As a part of its mandate to ensure the safe and orderly development of civil aviation in the country, the Jamaica Civil Aviation Authority (JCAA) will be hosting an Airworthiness Seminar on Thursday, October 25.

Speaking with JIS News, JCAA Director General, Nari Williams-Singh, explained that the Authority’s Flight Safety Division will be using the event to address issues that the regulatory body has identified through its surveillance and oversight activities.

“We provide some support and guidance to the general aviation community, being the small air operators in the community, and this will be the first of many workshops and seminars that are to come,” he said.

“This one, in particular, has to do with the management of aircraft records, which is an important component of aircraft maintenance requirements. The records need to be accurate and maintained in a particular way,” he added.

Mr. Williams-Singh said the seminar will be comprehensive and would be one way of providing a forum for JCAA Flight Safety Inspectors to interface with industry stakeholders.

For his part, Manager for Airworthiness Oversight in the JCAA’s Flight Safety Division, Gary Carr, said the event is a training workshop targeting management-level staff as well as persons tasked with the safe and legal release of aircraft to service.

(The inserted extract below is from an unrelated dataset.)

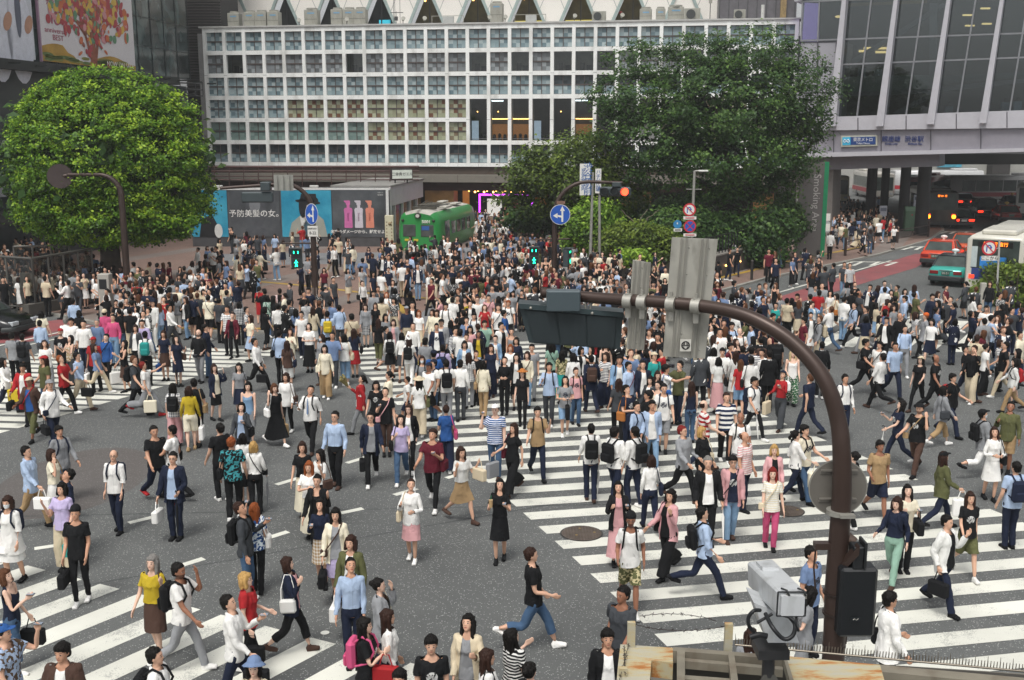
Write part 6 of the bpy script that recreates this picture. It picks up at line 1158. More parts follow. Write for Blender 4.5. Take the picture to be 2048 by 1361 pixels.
RU = rustm(); BM = M('canopy_beam', '#7f796b', .6, .1, var=.2, scale=5, dirt=('#5a4a3a', .6, 6)); BMD = M('canopy_inner', '#3b3833', .8, var=.3, scale=3); CF = M('canopy_floor', '#6d6961', .8, var=.25, scale=3)
cn = thing('rusty_canopy', 'rust stained pale metal canopy frame below the camera at bottom right', 'canopy')
CZ = 4.55
def Gz(px, py, z=CZ): return Vector(G(px, py, z))
def slabz(mb, pts, z, th, mi=0): q = [Vector((*Gz(*p, z)[:2], z)) for p in pts]; n = len(q); ar = sum(q[i].x*q[(i+1)%n].y-q[(i+1)%n].x*q[i].y for i in range(n)); q = q if ar > 0 else q[::-1]; mb.prism([(p.x, p.y) for p in q], z-th, z, mi)
for nm_, mt_, pts_, z_, th_ in (('rusty_sheet', RU, [(1236,1330),(1241,1289),(1303,1321),(1298,1380),(1230,1400)], CZ, .12), ('rusty_sheet', RU, [(1241,1289),(1346,1296),(1346,1326),(1303,1321)], CZ-.004, .11), ('rusty_sheet', RU, [(1566,1312),(1760,1330),(1780,1400),(1590,1372)], CZ+.03, .02), ('beam', BM, [(1354,1300),(1370,1300),(1370,1400),(1354,1400)], CZ+.03, .06), ('beam', BM, [(1456,1305),(1468,1305),(1482,1400),(1466,1400)], CZ+.03, .06), ('beam', BM, [(1346,1294),(1566,1312),(1566,1319),(1346,1302)], CZ+.02, .08), ('beam', BM, [(1362,1316),(1566,1334),(1566,1340),(1362,1322)], CZ, .05), ('beam', BM, [(1362,1350),(1470,1358),(1470,1366),(1362,1358)], CZ, .05), ('beam', BM, [(1760,1330),(2070,1358),(2070,1374),(1762,1344)], CZ+.02, .16), ('beam', BM, [(1566,1312),(1572,1312),(1600,1400),(1590,1400)], CZ+.05, .06), ): m = MB(); slabz(m, pts_, z_, th_); m.build(nm_, mt_, cn)
m = MB(); slabz(m, [(1300,1300),(2090,1350),(2090,1420),(1230,1420)], CZ-.35, .05, 0); slabz(m, [(1346,1300),(2080,1352),(2080,1362),(1346,1310)], CZ-.06, .3, 1); m.build('inner_floor', [CF, BMD], cn)
for px, py, h_ in ((1262,1293,.16),(1456,1299,.17),(1246,1352,.05)): q = Gz(px, py); m = MB(); m.box((q.x-.024,q.y-.012,CZ-.1),(q.x+.024,q.y+.02,CZ+h_)); m.build('post', RU, cn)
wr = thing('barbed_wire', 'sagging barbed wire strung between rusty posts of the canopy', 'barbed wire');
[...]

“The topics are targeted at personnel in records management and those who are certified to deal with procedures. It is as detailed as how to do it, when to do it, where it should be recorded; the material that is needed in terms of ink to keep it, because they need to preserve the records,” he explained.

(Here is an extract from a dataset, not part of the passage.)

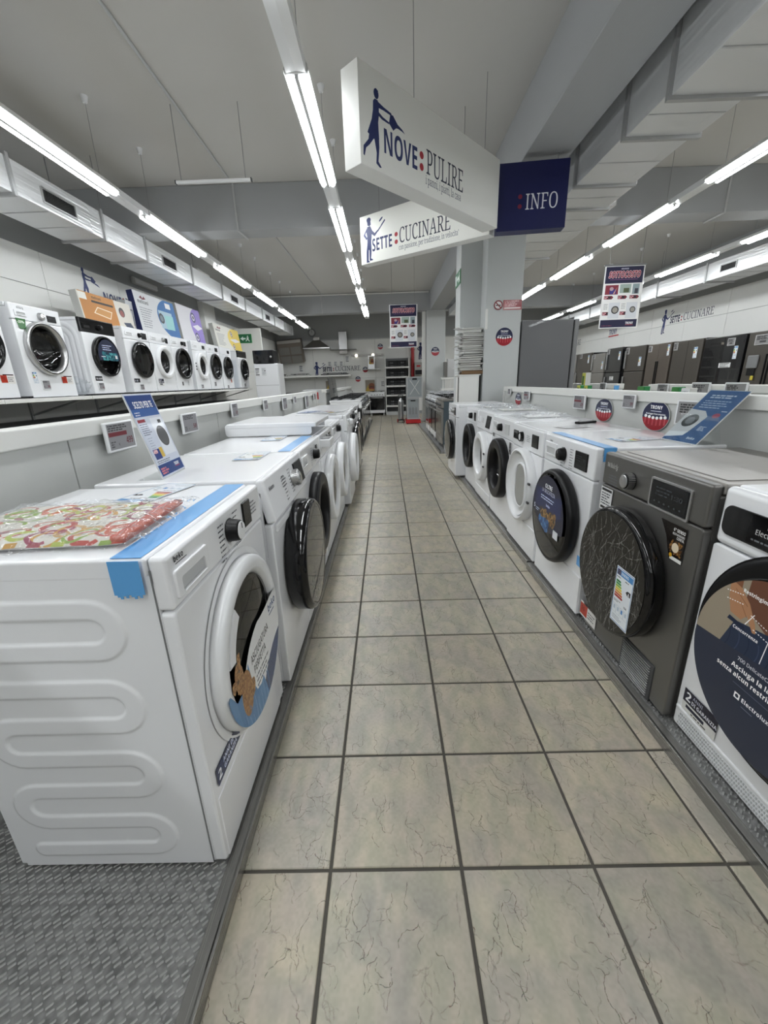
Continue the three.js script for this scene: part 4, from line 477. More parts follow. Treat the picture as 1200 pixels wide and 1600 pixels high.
// ------------------------------------------------------------------ right island (fronts face the aisle, -x)
plinth('near chequer-plate plinth with a steel edge under the grey dryer right of the aisle', 1.065, 1.74, 1.6, -1.72);
plinth('far chequer-plate plinth under the white machines right of the aisle', 1.075, 1.74, -1.745, -5.04);
partition('long white-railed panel partition behind the machines right of the aisle', 1.752, -1, 1.6, -4.92, [-.1, -1.35, -2.6, -3.9]);
const right = (x0, zf, o) => washer({ group: 'machines in the row right of the aisle', ...o, pos: [x0, BASE, zf + (o.w || .595) / 2], ry: WEST });   // zf = far side
right(1.127, -.405, { name: 'tumble_dryer', cat: 'dryer', label: 'nearest white dryer on the right, with a hand in a jeans pocket on its door', h: .845, d: .55, w: .598, pH: .17, pr: .018,
  door: { x: .022, y: .445, R: .295, ri: .235, out: .02, ring: M.blackSatin, style: 'plateau', hole: .2, print: ['jeans', drawJeans, .474, 1550] },
  extra: (o, w, h) => { const p = part('touch_panel', ext(rrShape(.56, .085, .025), .006, .002), M.black, o, [.005, .755, .001]); print('panel_print', 'elux', .13, .075, drawElux, p, [-.13, 0, .0065], null, { ppm: 1300 }); const l = []; for (let j = 0; j < 4; j++) for (let i = 0; i < 68; i++) l.push(tg(bx(.0035, .0075, .002), [-.275 + i * .0081 + (j % 2) * .004, -.02 + j * .0125, 0])); part('vent_slots', merge(l), M.lightGrey, o, [0, .05, -.0005]); part('bottom_trim', rb(w - .01, .012, .012, .004, 1), M.whitePlastic, o, [0, .086, -.003]); },
  stickers: [['gar', -.203, .135, .14, .078, drawGaranzia, 'sticker', 0, 0, 1300]] });
right(1.102, -1.013, { name: 'tumble_dryer', cat: 'dryer', label: 'dark grey steel dryer on the right, with an energy label on its scratched door', h: .842, d: .57, body: M.darkSteel, top: M.brushed, panel: M.darkSteel, pH: .135, pr: .01,
  door: { x: -.045, y: .41, R: .256, ri: .2, out: .062, ring: M.black, style: 'mirror', glass: M.blackSatin, hole: .2, print: ['veins', (x, W, H) => { x.save(); clipDoor(x, W, H); drawVeins(x, W, H); x.restore(); }, .472, 1100] },
  knob: [-.085, .762, .031, 'silver'], display: [.135, .757, .185, .088], icons: [-.2, .735], logo: ['Whirlpool', -.23, .79, .085, '#b9b9b6', { it: 1, f: 'serif' }],
  stickers: [['senso', .178, .622, .125, .12, drawSenso, 'sticker', 0, 0, 1300], ['redB', -.262, .075, .15, .075, drawRedSticker, 'sticker', 0, 0, 1000], ['notice', -.245, .645, .09, .1, drawNotice]],
  extra: (o, w, h) => {
    const fr = part('display_frame', ext((() => { const s = rrShape(.2, .105, .008); s.holes.push(rrShape(.186, .09, .004)); return s; })(), .006, .001), M.silver, o, [.135, .757, 0]);
    const e = part('energy_label', rb(.112, .226, .001, .0003, 1), M.paper, o, [.078, .352, .0675], [0, 0, 0]); print('label_print', 'enr', .112, .226, drawEnergy, e, [0, 0, .0008], null, { ppm: 1500 });
    const g = kin('vent_grille', o, [.118, .082, .0]); part('grille_frame', rb(.2, .15, .006, .003, 1), M.darkGrey, g, [0, 0, -.001]); for (let i = 0; i < 13; i++) part('slat', rb(.17, .0034, .006, .0015, 1), M.silver, g, [0, -.062 + i * .0104, .0035]);
    part('top_inset', rb(w - .07, .004, .44, .0015, 1), M.brushed, o, [0, h + .0012, -.29]);
  } });
right(1.092, -1.665, { label: 'white machine on the right with blue tape and a dark blue advert on its door', h: .845, d: .57, door: { x: -.015, y: .435, R: .252, ri: .2, out: .058, ring: M.blackSatin, style: 'slab', glass: M.glassDark, hole: .21, print: ['oltre', drawOltre, .43, 1200] }, drawer: [-.2, .765, .16, .075], knob: [-.03, .765, .034, 'black'], program: [.01, .75], display: [.17, .765, .13, .085], logo: ['beko', -.2, .81, .05], kick: .2,
  extra: (o, w, h) => { const t = kin('blue_tape', o); part('tape_top', rb(w - .004, .0012, .055, .0004, 1), M.tapeBlue, t, [0, h + .0008, -.06]); part('tape_drop', rb(.0012, .06, .055, .0004, 1), M.tapeBlue, t, [w / 2 + .0028, h - .03, -.06]); part('tape_patch', rb(.045, .05, .0012, .0004, 1), M.tapeBlue, t, [.265, .29, .0015]); } });
right(1.092, -2.29, { name: 'tumble_dryer', cat: 'dryer', label: 'white dryer on the right with an all-white door around a pale inner window', h: .843, d: .57, door: { x: .005, y: .46, R: .246, ri: .205, out: .05, style: 'lens', glass: M.glass, hinge: 1, seal: M.whitePlastic, hole: .2 }, display: [.17, .77, .11, .08], drawer: [-.215, .77, .1, .06, M.black], kick: .2, icons: [.05, .77],
  extra: (o) => { part('dial_ring', lathe([[.024, .0], [.024, .02], [.028, .023], [.032, .02], [.034, 0]], 40), M.black, o, [-.08, .77, .001]); part('dial_cap', lathe([[0, .02], [.021, .02], [.024, .014]], 32), M.whitePlastic, o, [-.08, .77, .001]); } });
right(1.1, -2.895, { label: 'white machine on the right with a thick black door ring and grey display film', h: .848, d: .57, door: { x: .01, y: .45, R: .243, ri: .152, out: .06, ring: M.blackSatin, style: 'bowl' }, drawer: [-.21, .775, .13, .065], knob: [-.03, .775, .03, 'black'], display: [.13, .775, .12, .08], displayMat: M.lightGrey, stickers: [['note1', .235, .645, .05, .09, drawGrey(3), 'sticker'], ['note2', -.26, .69, .06, .03, drawGrey(5)]] });
right(1.1, -3.515, { label: 'white washing machine on the right with a tall sloping black display and a white door', h: .855, d: .58, tilt: .16, pH: .17, door: { x: 0, y: .44, R: .235, ri: .155, out: .055, style: 'bowl', hinge: 1 }, display: [.15, .77, .15, .11], icons: [-.05, .77], drawer: [-.22, .77, .1, .06], kick: .1 });
right(1.105, -4.13, { label: 'white washing machine on the right with a black ring door, beside the machine standing forward', h: .85, d: .58, door: { x: 0, y: .45, R: .24, ri: .155, out: .055, ring: M.blackSatin, style: 'bowl' }, knob: [.0, .775, .032, 'black'], display: [.16, .775, .08, .085], drawer: [-.2, .775, .14, .06] });
right(1.0, -4.83, { label: 'last white washing machine on the right, standing forward, with a chrome-edged grey glass door', h: .87, d: .6, door: { x: 0, y: .43, R: .25, ri: .21, out: .06, ring: M.black, trim: M.chrome, style: 'slab', glass: M.mirror, hole: .21, closed: 1 }, knob: [.12, .8, .03, 'chrome'], display: [.21, .79, .07, .09], drawer: [-.2, .79, .14, .06], stickers: [['note3', .23, .67, .025, .1, drawGrey(7)]] });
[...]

Mr. Carr pointed out that there may be need to refer to the records for at least two years or longer after the aircraft has been removed from service and that the operators will be trained in long-term preservation of their documents.

According to the Manager, aviation is a highly regulated field and all requirements must be adhered to. “Our regulations are developed from international standards. So you’ll find that they are similar or almost identical to what exists in other countries,” he explained.

Additionally, he said it is the Standards and Recommended Practices (SARPs) that are contained in the International Civil Aviation Organization (ICAO) annexes that are used the develop the Civil Aviation Act and Regulations, and that Annex Six refers to the airworthiness of aircraft. It covers airworthiness requirements, one of which is the management of the aircraft records.

Mr. Carr said the sessions will be interactive, and participants are encouraged to ask questions and bring up any challenges or issues and make recommendations.